Arren Cyganovich: Do you work on the same investment committee or you have separate investment committee?
Howard Widra: There are separate investment committees for the approval for one or the other. But again, like remember, when we fund these loans, these loans are spread amongst a lot of vehicles, in every case, large market and the mid-cap middle market loans. And so there are often multiple investment committees for the same loan across Apollo anyway, right? So when MidCap does a deal, for example, like that’s approved — separately approved at MFIC and then it’s often separately approved in other places at Apollo, including some individually managed accounts that have their own approval process outside of Apollo. And so there is overlap amongst people, amongst many of those funds and many of these deals. I don’t know we’re sort of seen everywhere, but they are approved differently.
Arren Cyganovich: And then from the rotation perspective, the broadly syndicated market tends to be or at least valuations tend to be a lot more volatile on a quarter-to-quarter basis. If you get into a period of volatility, what would the strategy be from that perspective? Would you just hold them until that volatility subsides? Or I don’t know if necessarily if you’d want to sell them at losses to the extent that you are in that frustration?

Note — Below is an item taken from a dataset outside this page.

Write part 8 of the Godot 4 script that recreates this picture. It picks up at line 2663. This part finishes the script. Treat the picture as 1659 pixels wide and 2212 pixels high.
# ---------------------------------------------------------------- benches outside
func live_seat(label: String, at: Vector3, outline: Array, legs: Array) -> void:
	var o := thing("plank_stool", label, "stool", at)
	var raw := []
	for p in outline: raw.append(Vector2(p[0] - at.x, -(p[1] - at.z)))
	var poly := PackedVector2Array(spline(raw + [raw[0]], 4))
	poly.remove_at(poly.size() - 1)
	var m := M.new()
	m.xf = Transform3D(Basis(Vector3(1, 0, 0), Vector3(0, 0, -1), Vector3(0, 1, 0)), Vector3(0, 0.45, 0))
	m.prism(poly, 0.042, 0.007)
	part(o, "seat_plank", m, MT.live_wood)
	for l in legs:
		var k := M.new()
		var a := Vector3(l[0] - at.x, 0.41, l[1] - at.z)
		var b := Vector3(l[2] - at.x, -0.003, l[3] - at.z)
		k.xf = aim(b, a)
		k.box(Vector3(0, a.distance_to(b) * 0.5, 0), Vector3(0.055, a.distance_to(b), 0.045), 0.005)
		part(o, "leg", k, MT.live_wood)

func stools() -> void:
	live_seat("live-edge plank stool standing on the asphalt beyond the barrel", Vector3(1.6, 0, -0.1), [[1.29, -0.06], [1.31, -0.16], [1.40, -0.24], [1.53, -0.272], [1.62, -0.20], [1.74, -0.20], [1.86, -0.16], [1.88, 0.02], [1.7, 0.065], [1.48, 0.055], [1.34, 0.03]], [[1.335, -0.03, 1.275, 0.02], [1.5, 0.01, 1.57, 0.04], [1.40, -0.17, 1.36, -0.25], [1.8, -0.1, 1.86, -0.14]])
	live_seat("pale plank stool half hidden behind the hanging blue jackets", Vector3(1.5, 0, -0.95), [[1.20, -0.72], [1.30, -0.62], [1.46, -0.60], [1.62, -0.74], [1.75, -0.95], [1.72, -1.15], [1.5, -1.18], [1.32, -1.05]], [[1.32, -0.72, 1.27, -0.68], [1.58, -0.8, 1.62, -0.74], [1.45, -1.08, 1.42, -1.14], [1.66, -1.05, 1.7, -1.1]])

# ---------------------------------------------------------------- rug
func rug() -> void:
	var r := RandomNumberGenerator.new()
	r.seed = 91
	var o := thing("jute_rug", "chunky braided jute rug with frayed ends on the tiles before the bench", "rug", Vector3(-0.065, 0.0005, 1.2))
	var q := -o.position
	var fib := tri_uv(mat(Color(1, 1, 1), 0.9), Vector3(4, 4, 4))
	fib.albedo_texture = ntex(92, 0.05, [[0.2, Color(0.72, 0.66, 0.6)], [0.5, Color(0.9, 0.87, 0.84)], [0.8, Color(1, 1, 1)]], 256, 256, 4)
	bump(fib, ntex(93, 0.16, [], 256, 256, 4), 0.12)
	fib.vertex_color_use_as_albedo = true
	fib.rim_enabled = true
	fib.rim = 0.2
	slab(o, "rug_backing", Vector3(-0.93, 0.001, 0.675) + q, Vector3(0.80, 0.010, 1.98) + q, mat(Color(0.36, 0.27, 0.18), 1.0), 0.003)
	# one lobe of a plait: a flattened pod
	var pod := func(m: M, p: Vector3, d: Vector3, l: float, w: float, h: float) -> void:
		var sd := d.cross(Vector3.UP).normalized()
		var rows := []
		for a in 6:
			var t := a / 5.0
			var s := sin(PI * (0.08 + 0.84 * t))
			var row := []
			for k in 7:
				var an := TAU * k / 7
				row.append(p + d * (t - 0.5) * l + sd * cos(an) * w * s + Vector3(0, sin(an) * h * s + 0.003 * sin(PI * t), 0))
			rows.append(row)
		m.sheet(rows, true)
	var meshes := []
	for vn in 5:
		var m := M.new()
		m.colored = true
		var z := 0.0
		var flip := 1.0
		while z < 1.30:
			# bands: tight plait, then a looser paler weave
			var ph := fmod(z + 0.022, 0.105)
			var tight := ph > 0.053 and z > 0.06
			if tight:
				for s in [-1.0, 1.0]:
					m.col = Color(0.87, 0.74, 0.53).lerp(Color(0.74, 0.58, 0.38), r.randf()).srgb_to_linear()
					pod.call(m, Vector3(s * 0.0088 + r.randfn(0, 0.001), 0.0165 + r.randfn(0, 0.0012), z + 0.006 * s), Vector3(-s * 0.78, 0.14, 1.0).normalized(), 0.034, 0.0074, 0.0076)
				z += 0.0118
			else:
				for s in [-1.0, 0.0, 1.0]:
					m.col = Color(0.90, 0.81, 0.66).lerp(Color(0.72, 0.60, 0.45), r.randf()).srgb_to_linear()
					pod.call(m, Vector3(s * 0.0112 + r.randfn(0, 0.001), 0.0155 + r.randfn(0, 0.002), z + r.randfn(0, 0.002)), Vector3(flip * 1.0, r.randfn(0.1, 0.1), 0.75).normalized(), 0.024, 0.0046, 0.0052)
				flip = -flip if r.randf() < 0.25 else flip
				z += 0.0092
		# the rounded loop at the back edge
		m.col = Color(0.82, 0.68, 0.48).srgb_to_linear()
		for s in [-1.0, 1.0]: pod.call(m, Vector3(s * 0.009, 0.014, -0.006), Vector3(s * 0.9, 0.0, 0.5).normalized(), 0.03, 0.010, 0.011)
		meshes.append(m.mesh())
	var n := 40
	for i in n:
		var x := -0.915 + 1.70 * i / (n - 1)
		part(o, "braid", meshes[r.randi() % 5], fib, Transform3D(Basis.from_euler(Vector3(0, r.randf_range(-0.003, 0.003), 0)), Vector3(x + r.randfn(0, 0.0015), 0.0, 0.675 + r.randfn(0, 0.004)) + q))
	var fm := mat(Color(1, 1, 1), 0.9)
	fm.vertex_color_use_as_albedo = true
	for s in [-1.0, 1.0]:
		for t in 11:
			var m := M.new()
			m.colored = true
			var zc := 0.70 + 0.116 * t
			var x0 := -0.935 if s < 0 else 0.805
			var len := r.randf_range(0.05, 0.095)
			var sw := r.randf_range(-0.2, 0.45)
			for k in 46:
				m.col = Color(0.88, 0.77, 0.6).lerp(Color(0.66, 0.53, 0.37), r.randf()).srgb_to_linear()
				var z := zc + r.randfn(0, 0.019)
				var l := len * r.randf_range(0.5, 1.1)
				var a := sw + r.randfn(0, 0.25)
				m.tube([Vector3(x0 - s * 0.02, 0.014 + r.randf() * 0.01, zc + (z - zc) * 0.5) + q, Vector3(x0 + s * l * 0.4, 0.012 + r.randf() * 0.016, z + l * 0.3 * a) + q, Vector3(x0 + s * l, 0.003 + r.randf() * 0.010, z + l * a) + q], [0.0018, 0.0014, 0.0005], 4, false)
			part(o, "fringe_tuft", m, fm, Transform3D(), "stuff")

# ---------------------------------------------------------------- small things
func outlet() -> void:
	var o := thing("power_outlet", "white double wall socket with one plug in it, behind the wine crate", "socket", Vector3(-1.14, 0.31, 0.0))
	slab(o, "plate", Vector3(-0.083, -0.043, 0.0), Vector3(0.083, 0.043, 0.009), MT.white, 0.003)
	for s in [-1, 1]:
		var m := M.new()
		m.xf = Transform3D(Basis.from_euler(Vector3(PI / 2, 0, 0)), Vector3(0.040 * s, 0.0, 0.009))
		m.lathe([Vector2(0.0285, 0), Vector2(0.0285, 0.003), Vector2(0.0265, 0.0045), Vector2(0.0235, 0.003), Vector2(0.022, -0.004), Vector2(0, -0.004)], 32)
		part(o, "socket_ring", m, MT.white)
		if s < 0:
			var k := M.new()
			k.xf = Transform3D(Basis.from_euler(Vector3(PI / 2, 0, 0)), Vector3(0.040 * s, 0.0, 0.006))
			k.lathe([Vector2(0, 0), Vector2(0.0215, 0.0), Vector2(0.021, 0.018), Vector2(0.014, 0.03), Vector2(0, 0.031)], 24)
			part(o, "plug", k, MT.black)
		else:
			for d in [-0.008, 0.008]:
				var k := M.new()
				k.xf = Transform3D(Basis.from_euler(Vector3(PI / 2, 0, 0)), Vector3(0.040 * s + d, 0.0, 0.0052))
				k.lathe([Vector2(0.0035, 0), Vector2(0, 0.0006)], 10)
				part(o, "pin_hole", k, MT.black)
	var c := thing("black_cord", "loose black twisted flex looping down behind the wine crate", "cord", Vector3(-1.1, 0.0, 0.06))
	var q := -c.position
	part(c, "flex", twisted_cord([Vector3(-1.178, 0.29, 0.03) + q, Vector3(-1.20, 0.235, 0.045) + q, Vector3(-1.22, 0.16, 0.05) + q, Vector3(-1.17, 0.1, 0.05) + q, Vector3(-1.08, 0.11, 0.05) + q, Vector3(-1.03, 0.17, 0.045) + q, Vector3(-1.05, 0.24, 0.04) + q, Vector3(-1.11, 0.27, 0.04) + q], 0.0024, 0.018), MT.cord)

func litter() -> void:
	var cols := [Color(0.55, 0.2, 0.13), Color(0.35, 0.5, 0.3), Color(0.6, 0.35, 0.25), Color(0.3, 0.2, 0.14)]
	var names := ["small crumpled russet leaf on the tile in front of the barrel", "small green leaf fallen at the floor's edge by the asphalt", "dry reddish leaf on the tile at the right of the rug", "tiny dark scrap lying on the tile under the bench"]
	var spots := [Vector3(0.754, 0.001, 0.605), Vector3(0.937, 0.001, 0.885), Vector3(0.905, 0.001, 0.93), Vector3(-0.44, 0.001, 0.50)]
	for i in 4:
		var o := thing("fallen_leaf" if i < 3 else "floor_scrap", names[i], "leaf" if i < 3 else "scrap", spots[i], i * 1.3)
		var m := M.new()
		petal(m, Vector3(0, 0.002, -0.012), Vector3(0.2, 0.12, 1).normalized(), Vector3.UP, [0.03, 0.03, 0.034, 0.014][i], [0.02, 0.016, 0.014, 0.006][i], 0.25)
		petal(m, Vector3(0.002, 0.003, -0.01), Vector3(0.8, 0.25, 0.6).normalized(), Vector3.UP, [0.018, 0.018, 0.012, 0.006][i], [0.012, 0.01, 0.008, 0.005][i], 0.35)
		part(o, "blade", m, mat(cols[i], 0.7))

Howard Widra: Right. Well, so 2 things. I always say volatility means they go down. But if the volatility offsets different — volatility down. Yes. So obviously, the NAV will be struck a couple of days before closing. So obviously, the day it closes, it will be valued where the market is on that day and it can either move up or down. And our intent is that we follow these names using sort of the Royal wing. Apollo follows these names and will continue to own and follow these names broadly across the platform. So we will have a view on the underlying credit. And I think the thought process would be consistent with how Apollo would do it is that the underlying credit is strong and there’s volatility and credit market changes, we would not expect in a normal course to want to sell things for under the value we received at the market’s pricing that differently.